Akademik Veri Yönetim Sistemi
ELECTRICAL ENGINEERING, cilt.107, sa.6, ss.7329-7350, 2025 (SCI-Expanded, Scopus)
Machine learning (ML) algorithms can provide highly accurate predictions, but their complexity often makes them difficult to interpret due to their black-box nature. Combining ML and Explainable Artificial Intelligence (XAI) makes these models more transparent and enables users to understand the key factors behind the predictions. This paper presents a variety of ML approaches combined with XAI to predict solar power generation, aiming to optimize energy management in smart grids. For this purpose, five different ML algorithms, namely Random Forest, Gradient Boosting, eXtreme Gradient Boosting, Light Gradient Boosting Machine, and Decision Three, and three different XAI models, namely Shapley Additive Explanation, Local Interpretable Model-agnostic Explanations, and Permutation Feature Importance were investigated.
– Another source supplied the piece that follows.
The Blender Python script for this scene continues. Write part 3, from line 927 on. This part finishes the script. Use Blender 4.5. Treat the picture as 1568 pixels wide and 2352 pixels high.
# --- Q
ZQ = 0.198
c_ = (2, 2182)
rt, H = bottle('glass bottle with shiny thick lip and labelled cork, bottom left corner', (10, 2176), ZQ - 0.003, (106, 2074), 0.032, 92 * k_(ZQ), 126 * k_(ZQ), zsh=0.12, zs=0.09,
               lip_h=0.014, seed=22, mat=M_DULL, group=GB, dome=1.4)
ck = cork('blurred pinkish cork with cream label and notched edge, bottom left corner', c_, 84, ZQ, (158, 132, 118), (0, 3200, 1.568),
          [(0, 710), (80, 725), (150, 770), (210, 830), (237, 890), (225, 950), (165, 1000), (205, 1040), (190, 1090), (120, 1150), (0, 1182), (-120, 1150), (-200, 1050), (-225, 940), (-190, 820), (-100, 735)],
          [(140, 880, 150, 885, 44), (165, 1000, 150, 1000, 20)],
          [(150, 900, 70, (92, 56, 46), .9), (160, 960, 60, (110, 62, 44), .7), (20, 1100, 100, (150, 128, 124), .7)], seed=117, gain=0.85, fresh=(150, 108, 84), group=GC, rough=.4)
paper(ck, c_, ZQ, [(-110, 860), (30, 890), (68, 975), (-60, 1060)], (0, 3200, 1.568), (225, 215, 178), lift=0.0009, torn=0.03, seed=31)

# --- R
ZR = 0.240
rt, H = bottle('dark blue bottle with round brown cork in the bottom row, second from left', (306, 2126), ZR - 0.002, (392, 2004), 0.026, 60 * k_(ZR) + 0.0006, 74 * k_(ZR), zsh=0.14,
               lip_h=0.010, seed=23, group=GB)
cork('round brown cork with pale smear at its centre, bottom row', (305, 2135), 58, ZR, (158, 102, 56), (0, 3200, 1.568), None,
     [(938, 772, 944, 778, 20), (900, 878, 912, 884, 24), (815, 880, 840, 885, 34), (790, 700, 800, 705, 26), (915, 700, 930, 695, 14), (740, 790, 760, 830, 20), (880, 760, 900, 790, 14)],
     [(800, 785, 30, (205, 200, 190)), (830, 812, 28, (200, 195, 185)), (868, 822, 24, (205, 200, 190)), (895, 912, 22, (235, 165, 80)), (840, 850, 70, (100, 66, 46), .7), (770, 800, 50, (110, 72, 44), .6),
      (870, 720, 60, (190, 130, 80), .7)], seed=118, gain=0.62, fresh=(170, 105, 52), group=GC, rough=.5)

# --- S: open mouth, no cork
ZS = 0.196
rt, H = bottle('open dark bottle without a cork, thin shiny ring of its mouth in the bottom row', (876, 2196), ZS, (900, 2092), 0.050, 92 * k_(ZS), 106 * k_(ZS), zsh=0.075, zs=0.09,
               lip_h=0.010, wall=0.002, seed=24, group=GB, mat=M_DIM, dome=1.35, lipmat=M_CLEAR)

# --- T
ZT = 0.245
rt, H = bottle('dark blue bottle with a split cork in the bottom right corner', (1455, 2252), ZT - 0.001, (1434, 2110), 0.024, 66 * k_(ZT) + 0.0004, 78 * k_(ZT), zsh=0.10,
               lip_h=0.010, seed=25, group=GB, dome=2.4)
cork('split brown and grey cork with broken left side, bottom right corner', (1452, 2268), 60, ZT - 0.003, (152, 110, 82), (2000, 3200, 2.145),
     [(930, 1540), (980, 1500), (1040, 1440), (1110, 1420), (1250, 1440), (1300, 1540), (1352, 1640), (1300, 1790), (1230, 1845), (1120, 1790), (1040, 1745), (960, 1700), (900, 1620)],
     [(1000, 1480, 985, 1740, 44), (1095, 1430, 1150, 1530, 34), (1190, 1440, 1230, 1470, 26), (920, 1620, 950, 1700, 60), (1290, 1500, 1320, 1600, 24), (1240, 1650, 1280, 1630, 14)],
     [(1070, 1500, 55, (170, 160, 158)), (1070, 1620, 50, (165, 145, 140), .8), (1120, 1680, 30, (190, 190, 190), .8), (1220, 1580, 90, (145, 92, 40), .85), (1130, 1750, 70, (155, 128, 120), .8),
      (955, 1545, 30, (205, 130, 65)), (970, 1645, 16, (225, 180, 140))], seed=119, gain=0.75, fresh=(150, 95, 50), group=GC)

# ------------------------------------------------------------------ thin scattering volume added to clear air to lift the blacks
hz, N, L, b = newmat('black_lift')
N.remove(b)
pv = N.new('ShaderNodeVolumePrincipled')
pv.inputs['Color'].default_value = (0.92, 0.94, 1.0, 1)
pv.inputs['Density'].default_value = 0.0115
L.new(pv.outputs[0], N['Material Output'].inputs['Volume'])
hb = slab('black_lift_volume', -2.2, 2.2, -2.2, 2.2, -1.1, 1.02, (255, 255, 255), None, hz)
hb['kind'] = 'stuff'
According to the findings, the Light Gradient Boosting Machine achieved the best performance, showing the lowest root mean squared error of 0.088, mean squared error of 0.007749, mean absolute error of 0.052896, and the highest R-squared value of 0.842645. XAI techniques provided detailed, actionable insights into the model behavior, helping to identify key features influencing predictions. While Permutation Feature Importance identified key features, Shapley Additive Explanations showed how this feature interacts with others, and Local Interpretable Model-Agnostic Explanations clarified individual predictions. This research provides the most comprehensive understanding in the literature on feature impact and model interpretability for solar power forecasting and contributes to sustainable energy applications by combining ML prediction with XAI interpretability for effective smart grid integration.